Wednesday, January 31, 2007

 

Extra note: revolutionising education

In a broad historical overview, capitalism has greatly increased the general level of education. In closer focus, however, today's capitalist societies appear as doing this very patchily and inefficiently.
Why? It is of concern to us. In this field as in others, socialism will have to build on what has been developed by capitalism.
Some common explanations are only partial.
1. Capitalism demoralises, brutalises, and exhausts a large part of the working class, so that successive generations have no confidence in their ability to acquire wide learning, and do not even try. Yes: but a large pool of working-class people with very limited literacy and numeracy is a drag on capital. A moderate increase in the literacy, numeracy, and self-confidence of these workers would be of advantage to capital. Governments plainly strive to achieve that moderate increase - only, with very limited results.
2. Capitalist governments fail to do many things which would be in the long-term interests of capital, because those things cost money, they lack a powerful particular capitalist lobby to promote them, and so they fall victim every time budgets are tight.
3. Capital fears too wide a diffusion of critical thinking. Yes, but it also fears too narrow a diffusion. By the very nature of capital - fluid, dynamic, ever-changing - capitalist thinking is not monolithic. In almost every sphere of thought other than those immediately touching on capitalist privileges, capital positively welcomes critical, imaginative, outside-the-box thinking.
4. Capital cuts down on general education, such as philosophy, in favour of promoting narrower vocationally-oriented education. I'm not sure that this is even true. Even if philosophy courses are cut back, media studies courses proliferate, and most of the media-studies knowledge is as useless to the bourgeoisie as it is to the working class.

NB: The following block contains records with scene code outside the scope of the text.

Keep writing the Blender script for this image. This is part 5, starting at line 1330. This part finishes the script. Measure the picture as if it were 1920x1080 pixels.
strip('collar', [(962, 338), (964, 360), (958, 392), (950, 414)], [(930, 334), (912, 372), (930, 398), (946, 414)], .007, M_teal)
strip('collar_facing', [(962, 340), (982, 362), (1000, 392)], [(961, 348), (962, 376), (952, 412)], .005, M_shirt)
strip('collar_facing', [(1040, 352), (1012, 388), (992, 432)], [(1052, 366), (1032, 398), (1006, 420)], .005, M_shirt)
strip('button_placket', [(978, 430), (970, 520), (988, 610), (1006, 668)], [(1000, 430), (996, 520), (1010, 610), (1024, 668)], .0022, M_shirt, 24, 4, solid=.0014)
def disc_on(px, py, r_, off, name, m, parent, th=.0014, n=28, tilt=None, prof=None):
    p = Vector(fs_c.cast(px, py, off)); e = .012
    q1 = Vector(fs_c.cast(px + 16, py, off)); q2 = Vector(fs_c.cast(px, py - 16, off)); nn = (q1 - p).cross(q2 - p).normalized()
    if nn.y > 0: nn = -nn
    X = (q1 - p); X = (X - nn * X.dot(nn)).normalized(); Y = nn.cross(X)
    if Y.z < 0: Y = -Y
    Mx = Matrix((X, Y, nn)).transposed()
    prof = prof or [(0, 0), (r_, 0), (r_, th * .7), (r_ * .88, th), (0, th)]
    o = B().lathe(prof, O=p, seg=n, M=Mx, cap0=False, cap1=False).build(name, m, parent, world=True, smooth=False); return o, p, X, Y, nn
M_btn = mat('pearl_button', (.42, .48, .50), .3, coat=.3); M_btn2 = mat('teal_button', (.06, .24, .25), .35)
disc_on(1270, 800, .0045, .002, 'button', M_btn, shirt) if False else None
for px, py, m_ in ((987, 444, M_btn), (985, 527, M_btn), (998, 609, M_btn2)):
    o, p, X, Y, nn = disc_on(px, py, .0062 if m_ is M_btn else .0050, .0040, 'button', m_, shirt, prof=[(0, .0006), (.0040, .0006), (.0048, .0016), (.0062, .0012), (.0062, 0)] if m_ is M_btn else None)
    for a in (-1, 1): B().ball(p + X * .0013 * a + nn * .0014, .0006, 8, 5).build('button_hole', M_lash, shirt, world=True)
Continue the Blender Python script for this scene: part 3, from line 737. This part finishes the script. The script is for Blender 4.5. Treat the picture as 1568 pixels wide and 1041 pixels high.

Universities build up media studies and cut back philosophy not because of some grand capitalist plot, but because media studies is more popular and brings in more "customers".

There are plenty of immediate issues to be campaigned in relation to the above points, particularly the first and second. But there is more to it.

The Bolsheviks, in their educational experiments (which largely failed, because of poverty, in the short time they had before the counter-revolution), based themselves not only on Dewey's learning-by-doing, but on the ideas which Marx develops in Capital (attributing them to Robert Owen) on the integration of education with productive labour. They called it "the unified labour school".
In all human history until relatively recent times (the point is made by Bruno Bettelheim), children acquired their education, their work discipline, and their concept of what work was and education was for, by first observing and then, gradually, more and more, working with their parents and other nearby adults.
This pattern had many oppressive features. It tended to socialise the children of the great majority into thinking that life could have no possibilities other than a narrow circle of endless, back-breaking toil in the fields (plus, if they were female, further back-breaking housework).
Yet the sudden disappearance of the pattern has strange results. Most children, today, never see their parents or adult neighbours working (except in housework). If they visit a parent's workplace to have a look, very often what they see will be incomprehensible: the parent just sits at a computer. If the child asks a parent what he or she does at work, the parent may be hard put to give a comprehensible answer. (In my impressionistic experience, it is quite common to find that children, even teenagers, do not understand at all what their parents do at work).
Education is thus separated off from work, or even from any well-understood image of work. Hence the constant talk about making schooling "relevant", and the ineptness and often destructiveness of the attempts to make it "relevant". (Mathematics in schools, for example, has been reduced to a collection of "problem-solving techniques". The core of the subject, the idea of mathematical proof, has been scrapped. Yet the problems which are used to practise these "techniques" are almost always, and more or less perforce, highly artificial: "Jessica's daughter is one-third Jessica's age. In 11 years' time Jessica will be twice as old as her daughter. How old is Jessica now?")

Children, from the age of 14, still are inducted into work: but in a very special way. Overwhelmingly, as teenagers, they work in a very narrow range of workplaces - fast-food places, car washes, supermarkets, video shops - with very few other workers much older than themselves.
There is almost none of the fruitful-on-both-sides interaction which could happen when teenagers move to and fro between "real" adult workplaces and the classroom.
Increasingly, mainstream workplaces are set up so that even when a teenager comes in on "work experience", there is nothing for the teenager to do except marginal, menial tasks (photocopying, making coffee, etc.)
Where direct manual labour plays an important part, especially if the manual labour has become light and delicate because of mechanisation, child workers are readily valuable to capital. That is how it was in the 19th century textile mills.
In many modern capitalist workplaces, especially in the richer countries, it would require considerable, and expensive, redesign of the work process to make it possible for teenagers to do work, alongside the adults, from which they would learn.
No capitalist wants to bear that expense. No capitalist government wants to try to impose that expense on recalcitrant capitalists. They confine themselves instead to ineffectual "work experience" courses.
Socialism can and should transform the relationship between work and education.